### WORK REQUIRED
Repeat exactly what appears from the opening line of the listing to the line with "PI = math.pi", inclusive.
----------
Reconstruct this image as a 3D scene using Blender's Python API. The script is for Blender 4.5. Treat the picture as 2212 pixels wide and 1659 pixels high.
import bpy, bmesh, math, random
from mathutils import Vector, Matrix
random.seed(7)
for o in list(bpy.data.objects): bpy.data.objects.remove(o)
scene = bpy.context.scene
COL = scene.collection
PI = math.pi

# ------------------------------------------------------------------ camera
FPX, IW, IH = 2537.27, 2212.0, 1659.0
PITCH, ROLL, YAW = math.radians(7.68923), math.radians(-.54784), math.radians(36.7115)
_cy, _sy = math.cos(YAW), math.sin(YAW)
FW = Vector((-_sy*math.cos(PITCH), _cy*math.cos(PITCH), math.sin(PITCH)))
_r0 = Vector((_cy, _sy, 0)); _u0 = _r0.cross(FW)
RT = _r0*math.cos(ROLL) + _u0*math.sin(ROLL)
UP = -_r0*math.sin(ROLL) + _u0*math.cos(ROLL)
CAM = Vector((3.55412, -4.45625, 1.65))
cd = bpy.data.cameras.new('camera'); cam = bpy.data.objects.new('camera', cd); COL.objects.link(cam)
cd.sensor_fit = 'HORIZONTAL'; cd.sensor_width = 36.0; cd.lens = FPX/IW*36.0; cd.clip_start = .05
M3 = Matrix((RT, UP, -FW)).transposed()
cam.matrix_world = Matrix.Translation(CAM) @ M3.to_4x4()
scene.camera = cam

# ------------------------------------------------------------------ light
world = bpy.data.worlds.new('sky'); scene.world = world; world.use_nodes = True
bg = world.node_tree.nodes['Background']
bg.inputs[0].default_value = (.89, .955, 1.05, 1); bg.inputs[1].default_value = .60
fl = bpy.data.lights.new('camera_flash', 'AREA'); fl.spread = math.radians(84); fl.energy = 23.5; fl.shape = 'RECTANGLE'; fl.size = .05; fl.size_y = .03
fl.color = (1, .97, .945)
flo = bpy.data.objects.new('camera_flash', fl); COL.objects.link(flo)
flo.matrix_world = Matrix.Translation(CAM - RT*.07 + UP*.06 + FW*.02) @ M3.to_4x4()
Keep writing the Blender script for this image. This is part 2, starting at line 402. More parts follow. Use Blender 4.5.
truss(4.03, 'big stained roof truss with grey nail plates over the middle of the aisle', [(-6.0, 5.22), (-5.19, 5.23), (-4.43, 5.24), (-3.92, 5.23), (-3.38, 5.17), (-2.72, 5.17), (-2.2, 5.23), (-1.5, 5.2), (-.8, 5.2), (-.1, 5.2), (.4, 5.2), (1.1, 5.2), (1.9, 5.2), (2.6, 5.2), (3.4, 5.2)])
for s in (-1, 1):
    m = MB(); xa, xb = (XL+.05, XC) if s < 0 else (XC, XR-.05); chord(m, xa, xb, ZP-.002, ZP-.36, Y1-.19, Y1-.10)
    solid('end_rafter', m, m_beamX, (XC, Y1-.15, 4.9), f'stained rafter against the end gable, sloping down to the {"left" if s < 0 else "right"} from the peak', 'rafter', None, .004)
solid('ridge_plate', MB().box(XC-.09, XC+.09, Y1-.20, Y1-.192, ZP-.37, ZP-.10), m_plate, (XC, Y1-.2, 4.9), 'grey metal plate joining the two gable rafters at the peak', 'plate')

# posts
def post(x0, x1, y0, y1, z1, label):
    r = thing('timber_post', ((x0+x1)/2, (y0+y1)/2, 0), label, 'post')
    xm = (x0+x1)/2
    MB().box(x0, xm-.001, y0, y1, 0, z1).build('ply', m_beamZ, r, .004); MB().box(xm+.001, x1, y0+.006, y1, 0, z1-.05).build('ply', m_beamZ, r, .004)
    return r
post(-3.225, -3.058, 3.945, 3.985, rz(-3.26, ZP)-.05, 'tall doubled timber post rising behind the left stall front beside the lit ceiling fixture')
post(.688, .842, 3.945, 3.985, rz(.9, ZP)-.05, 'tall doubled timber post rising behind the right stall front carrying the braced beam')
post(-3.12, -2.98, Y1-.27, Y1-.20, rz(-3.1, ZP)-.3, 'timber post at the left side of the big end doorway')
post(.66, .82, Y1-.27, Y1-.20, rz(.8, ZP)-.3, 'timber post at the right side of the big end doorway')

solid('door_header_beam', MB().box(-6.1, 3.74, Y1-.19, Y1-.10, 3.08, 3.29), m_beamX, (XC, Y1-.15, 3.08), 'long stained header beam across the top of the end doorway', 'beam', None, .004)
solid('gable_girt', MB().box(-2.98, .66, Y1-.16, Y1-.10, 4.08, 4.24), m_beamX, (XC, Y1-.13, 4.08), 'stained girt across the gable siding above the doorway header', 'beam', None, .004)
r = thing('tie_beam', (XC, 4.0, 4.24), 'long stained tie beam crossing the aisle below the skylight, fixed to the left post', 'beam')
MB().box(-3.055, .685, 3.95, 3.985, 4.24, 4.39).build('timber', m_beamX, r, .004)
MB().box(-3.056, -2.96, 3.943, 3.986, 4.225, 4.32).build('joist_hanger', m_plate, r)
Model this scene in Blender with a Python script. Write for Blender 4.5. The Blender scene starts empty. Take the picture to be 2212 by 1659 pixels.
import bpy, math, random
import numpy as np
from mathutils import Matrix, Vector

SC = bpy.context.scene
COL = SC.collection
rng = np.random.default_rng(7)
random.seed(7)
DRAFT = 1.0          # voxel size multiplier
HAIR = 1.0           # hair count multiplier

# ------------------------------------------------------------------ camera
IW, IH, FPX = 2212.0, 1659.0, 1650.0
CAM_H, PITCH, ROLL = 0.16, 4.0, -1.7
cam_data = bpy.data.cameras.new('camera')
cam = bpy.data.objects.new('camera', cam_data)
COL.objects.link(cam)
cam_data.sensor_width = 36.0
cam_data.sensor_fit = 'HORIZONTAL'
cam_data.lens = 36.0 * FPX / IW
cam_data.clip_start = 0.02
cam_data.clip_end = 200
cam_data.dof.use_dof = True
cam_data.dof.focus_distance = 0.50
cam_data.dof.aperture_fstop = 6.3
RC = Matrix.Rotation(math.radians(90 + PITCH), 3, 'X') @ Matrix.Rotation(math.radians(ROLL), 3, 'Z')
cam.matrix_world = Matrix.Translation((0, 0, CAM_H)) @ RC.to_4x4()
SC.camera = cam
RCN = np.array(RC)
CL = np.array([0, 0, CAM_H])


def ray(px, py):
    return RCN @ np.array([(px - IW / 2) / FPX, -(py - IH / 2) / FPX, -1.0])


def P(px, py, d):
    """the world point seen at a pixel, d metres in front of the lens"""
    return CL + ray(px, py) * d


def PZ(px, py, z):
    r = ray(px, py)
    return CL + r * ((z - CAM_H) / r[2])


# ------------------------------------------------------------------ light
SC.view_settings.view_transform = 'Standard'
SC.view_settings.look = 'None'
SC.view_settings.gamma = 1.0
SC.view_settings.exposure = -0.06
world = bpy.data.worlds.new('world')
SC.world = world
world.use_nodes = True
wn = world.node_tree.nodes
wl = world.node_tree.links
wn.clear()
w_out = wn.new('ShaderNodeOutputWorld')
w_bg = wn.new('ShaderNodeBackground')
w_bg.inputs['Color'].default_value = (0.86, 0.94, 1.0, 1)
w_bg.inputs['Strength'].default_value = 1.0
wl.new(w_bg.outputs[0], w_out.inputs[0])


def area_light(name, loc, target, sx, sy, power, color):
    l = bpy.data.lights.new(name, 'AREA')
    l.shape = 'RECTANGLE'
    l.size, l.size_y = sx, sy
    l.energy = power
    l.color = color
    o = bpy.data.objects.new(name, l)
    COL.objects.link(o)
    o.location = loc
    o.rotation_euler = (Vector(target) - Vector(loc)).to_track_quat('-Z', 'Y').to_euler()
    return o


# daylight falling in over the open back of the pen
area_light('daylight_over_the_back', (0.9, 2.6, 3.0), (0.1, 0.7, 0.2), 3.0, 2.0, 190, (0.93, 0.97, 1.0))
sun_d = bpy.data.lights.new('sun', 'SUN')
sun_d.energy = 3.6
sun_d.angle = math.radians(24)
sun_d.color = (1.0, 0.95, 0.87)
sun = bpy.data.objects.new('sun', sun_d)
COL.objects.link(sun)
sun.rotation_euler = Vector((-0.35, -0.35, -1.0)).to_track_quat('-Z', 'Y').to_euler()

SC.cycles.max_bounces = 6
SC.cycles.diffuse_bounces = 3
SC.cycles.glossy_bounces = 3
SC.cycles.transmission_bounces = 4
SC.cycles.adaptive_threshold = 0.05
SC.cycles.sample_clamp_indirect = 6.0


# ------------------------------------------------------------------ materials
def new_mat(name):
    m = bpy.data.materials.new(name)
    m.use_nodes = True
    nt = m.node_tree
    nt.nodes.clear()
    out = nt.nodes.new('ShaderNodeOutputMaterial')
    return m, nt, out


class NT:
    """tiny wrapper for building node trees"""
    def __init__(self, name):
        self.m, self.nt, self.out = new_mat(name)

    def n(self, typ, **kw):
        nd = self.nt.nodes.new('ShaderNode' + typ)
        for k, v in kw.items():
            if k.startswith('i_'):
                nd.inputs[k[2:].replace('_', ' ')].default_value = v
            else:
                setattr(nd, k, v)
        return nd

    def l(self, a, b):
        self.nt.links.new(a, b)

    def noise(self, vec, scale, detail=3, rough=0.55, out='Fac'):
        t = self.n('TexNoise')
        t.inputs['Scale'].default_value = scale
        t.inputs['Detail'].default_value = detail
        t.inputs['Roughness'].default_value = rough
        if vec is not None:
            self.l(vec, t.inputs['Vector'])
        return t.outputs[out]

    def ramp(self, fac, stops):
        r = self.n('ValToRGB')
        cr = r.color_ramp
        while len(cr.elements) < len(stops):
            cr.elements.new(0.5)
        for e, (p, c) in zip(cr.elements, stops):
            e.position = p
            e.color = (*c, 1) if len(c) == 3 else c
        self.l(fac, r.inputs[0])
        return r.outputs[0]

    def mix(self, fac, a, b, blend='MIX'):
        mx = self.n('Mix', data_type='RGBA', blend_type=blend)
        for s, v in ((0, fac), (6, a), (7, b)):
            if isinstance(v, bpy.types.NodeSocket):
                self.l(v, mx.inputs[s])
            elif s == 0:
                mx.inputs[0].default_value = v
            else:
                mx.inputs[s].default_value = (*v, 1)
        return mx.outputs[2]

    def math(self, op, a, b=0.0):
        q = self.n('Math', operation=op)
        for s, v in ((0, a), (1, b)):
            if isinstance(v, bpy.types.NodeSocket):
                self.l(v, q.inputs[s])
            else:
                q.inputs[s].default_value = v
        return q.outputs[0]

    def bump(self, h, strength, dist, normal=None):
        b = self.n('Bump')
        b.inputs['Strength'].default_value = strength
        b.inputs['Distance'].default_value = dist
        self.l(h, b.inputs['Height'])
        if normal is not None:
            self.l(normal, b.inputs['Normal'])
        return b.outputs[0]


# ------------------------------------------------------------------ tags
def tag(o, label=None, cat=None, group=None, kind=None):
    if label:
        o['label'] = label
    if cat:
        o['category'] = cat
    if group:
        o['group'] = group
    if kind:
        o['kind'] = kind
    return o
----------
### WRITTEN REPLY
Reconstruct this image as a 3D scene using Blender's Python API. The script is for Blender 4.5. Treat the picture as 2212 pixels wide and 1659 pixels high.
import bpy, bmesh, math, random
from mathutils import Vector, Matrix
random.seed(7)
for o in list(bpy.data.objects): bpy.data.objects.remove(o)
scene = bpy.context.scene
COL = scene.collection
PI = math.pi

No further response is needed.